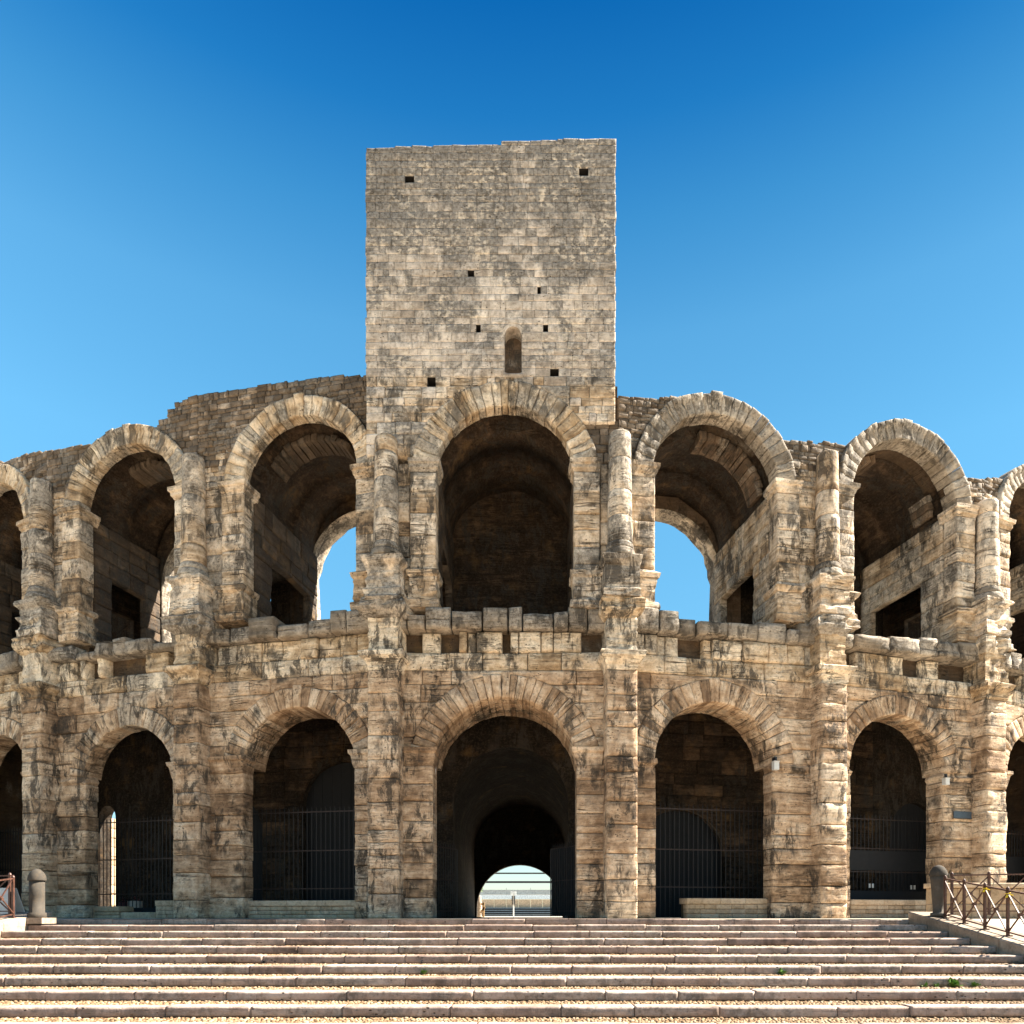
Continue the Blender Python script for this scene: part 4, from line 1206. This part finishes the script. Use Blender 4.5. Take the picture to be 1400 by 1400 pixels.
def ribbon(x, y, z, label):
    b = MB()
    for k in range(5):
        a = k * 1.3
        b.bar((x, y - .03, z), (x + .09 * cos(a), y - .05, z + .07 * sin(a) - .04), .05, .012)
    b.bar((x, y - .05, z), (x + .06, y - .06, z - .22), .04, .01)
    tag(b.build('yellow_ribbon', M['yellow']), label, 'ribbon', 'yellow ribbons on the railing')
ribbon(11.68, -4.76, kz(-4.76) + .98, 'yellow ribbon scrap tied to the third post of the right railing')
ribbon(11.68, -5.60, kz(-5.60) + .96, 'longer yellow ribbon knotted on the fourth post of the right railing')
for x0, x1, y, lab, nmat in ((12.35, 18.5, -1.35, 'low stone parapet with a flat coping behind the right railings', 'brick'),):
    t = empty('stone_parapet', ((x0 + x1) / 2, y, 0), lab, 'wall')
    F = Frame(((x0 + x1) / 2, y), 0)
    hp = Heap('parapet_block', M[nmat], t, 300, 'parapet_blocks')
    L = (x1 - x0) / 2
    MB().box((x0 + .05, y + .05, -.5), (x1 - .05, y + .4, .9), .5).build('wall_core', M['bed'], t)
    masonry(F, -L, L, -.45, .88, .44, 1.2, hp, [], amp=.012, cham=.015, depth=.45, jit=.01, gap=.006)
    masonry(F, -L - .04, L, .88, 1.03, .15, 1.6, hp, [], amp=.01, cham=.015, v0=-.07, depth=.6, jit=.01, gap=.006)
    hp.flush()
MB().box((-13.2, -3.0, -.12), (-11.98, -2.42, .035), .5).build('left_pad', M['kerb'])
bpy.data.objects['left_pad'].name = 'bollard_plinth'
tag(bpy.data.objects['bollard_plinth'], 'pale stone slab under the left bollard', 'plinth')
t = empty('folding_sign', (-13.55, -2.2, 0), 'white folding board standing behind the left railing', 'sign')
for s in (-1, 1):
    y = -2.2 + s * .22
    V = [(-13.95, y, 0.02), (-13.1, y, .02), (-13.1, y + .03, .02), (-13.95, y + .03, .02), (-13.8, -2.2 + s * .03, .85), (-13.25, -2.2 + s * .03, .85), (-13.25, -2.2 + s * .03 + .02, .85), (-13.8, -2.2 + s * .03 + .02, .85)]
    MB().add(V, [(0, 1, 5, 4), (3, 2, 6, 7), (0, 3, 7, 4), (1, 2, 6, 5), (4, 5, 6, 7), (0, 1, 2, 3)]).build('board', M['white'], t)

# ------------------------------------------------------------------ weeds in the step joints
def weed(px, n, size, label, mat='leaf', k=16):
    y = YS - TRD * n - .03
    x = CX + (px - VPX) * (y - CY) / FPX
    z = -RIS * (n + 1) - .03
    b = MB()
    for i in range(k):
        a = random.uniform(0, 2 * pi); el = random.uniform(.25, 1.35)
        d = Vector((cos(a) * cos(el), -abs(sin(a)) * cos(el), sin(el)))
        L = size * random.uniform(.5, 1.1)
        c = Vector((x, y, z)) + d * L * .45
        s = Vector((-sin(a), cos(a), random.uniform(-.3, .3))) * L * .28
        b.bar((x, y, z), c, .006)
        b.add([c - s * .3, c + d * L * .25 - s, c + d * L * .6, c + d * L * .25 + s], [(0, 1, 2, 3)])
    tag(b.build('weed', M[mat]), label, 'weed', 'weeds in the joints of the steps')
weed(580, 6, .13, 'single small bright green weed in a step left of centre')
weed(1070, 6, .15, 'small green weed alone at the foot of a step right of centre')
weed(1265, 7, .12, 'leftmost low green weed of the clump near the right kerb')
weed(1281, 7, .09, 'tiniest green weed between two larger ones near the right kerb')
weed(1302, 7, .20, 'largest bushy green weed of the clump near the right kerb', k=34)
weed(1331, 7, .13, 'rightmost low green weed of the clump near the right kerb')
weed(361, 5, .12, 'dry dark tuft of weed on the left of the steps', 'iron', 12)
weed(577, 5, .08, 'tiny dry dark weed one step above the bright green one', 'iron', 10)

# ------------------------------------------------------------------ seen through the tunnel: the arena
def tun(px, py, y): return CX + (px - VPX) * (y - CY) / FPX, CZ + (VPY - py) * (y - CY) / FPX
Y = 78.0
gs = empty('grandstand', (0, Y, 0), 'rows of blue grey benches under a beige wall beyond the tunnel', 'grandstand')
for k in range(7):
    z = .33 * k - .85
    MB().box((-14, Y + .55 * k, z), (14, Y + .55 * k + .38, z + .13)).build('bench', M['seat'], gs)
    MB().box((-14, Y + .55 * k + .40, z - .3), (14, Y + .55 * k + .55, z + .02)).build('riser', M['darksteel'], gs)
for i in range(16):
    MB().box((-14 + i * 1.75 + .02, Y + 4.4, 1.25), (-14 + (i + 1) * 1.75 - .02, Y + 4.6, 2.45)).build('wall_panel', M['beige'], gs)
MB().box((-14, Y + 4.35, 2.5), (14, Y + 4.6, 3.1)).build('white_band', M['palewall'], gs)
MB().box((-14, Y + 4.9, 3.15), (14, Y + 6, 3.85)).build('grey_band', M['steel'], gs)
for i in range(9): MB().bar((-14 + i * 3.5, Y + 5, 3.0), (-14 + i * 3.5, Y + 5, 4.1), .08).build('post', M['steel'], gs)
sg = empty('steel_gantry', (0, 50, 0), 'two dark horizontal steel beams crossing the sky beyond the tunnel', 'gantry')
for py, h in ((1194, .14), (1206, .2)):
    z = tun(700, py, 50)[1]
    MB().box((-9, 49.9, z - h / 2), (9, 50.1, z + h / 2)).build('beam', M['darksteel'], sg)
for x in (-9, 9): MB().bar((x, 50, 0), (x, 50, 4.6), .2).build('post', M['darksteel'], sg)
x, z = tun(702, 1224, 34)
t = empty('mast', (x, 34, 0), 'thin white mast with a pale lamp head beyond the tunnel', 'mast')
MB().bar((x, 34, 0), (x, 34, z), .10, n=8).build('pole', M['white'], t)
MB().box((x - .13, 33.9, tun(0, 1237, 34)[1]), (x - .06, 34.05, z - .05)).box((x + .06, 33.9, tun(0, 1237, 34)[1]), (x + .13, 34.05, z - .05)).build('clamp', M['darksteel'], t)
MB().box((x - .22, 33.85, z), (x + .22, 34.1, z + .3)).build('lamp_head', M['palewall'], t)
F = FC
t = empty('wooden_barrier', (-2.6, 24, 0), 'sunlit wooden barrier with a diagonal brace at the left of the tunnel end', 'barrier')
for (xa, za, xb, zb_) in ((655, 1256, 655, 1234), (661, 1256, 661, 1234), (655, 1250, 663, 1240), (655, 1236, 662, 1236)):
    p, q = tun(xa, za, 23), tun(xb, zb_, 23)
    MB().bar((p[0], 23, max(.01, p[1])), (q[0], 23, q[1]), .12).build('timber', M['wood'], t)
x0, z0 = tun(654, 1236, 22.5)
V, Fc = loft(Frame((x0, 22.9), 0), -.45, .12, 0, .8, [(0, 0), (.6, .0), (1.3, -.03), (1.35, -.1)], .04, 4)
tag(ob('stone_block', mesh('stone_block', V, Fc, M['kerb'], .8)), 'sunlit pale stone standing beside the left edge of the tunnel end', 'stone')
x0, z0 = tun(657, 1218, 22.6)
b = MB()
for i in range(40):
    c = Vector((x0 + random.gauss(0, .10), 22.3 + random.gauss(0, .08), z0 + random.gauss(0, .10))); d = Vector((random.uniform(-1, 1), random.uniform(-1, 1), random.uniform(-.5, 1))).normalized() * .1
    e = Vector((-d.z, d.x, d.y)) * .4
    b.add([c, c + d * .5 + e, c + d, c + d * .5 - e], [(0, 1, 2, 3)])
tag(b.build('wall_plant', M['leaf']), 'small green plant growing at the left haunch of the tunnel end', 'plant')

> _Work required_: Without any pictures, reproduce the lines from the first one in the material through the line that has "3)]).build('board', M['white'], t)", exactly as they appear.

> _Response_:
Continue the Blender Python script for this scene: part 4, from line 1206. This part finishes the script. Use Blender 4.5. Take the picture to be 1400 by 1400 pixels.
def ribbon(x, y, z, label):
    b = MB()
    for k in range(5):
        a = k * 1.3
        b.bar((x, y - .03, z), (x + .09 * cos(a), y - .05, z + .07 * sin(a) - .04), .05, .012)
    b.bar((x, y - .05, z), (x + .06, y - .06, z - .22), .04, .01)
    tag(b.build('yellow_ribbon', M['yellow']), label, 'ribbon', 'yellow ribbons on the railing')
ribbon(11.68, -4.76, kz(-4.76) + .98, 'yellow ribbon scrap tied to the third post of the right railing')
ribbon(11.68, -5.60, kz(-5.60) + .96, 'longer yellow ribbon knotted on the fourth post of the right railing')
for x0, x1, y, lab, nmat in ((12.35, 18.5, -1.35, 'low stone parapet with a flat coping behind the right railings', 'brick'),):
    t = empty('stone_parapet', ((x0 + x1) / 2, y, 0), lab, 'wall')
    F = Frame(((x0 + x1) / 2, y), 0)
    hp = Heap('parapet_block', M[nmat], t, 300, 'parapet_blocks')
    L = (x1 - x0) / 2
    MB().box((x0 + .05, y + .05, -.5), (x1 - .05, y + .4, .9), .5).build('wall_core', M['bed'], t)
    masonry(F, -L, L, -.45, .88, .44, 1.2, hp, [], amp=.012, cham=.015, depth=.45, jit=.01, gap=.006)
    masonry(F, -L - .04, L, .88, 1.03, .15, 1.6, hp, [], amp=.01, cham=.015, v0=-.07, depth=.6, jit=.01, gap=.006)
    hp.flush()
MB().box((-13.2, -3.0, -.12), (-11.98, -2.42, .035), .5).build('left_pad', M['kerb'])
bpy.data.objects['left_pad'].name = 'bollard_plinth'
tag(bpy.data.objects['bollard_plinth'], 'pale stone slab under the left bollard', 'plinth')
t = empty('folding_sign', (-13.55, -2.2, 0), 'white folding board standing behind the left railing', 'sign')
for s in (-1, 1):
    y = -2.2 + s * .22
    V = [(-13.95, y, 0.02), (-13.1, y, .02), (-13.1, y + .03, .02), (-13.95, y + .03, .02), (-13.8, -2.2 + s * .03, .85), (-13.25, -2.2 + s * .03, .85), (-13.25, -2.2 + s * .03 + .02, .85), (-13.8, -2.2 + s * .03 + .02, .85)]
    MB().add(V, [(0, 1, 5, 4), (3, 2, 6, 7), (0, 3, 7, 4), (1, 2, 6, 5), (4, 5, 6, 7), (0, 1, 2, 3)]).build('board', M['white'], t)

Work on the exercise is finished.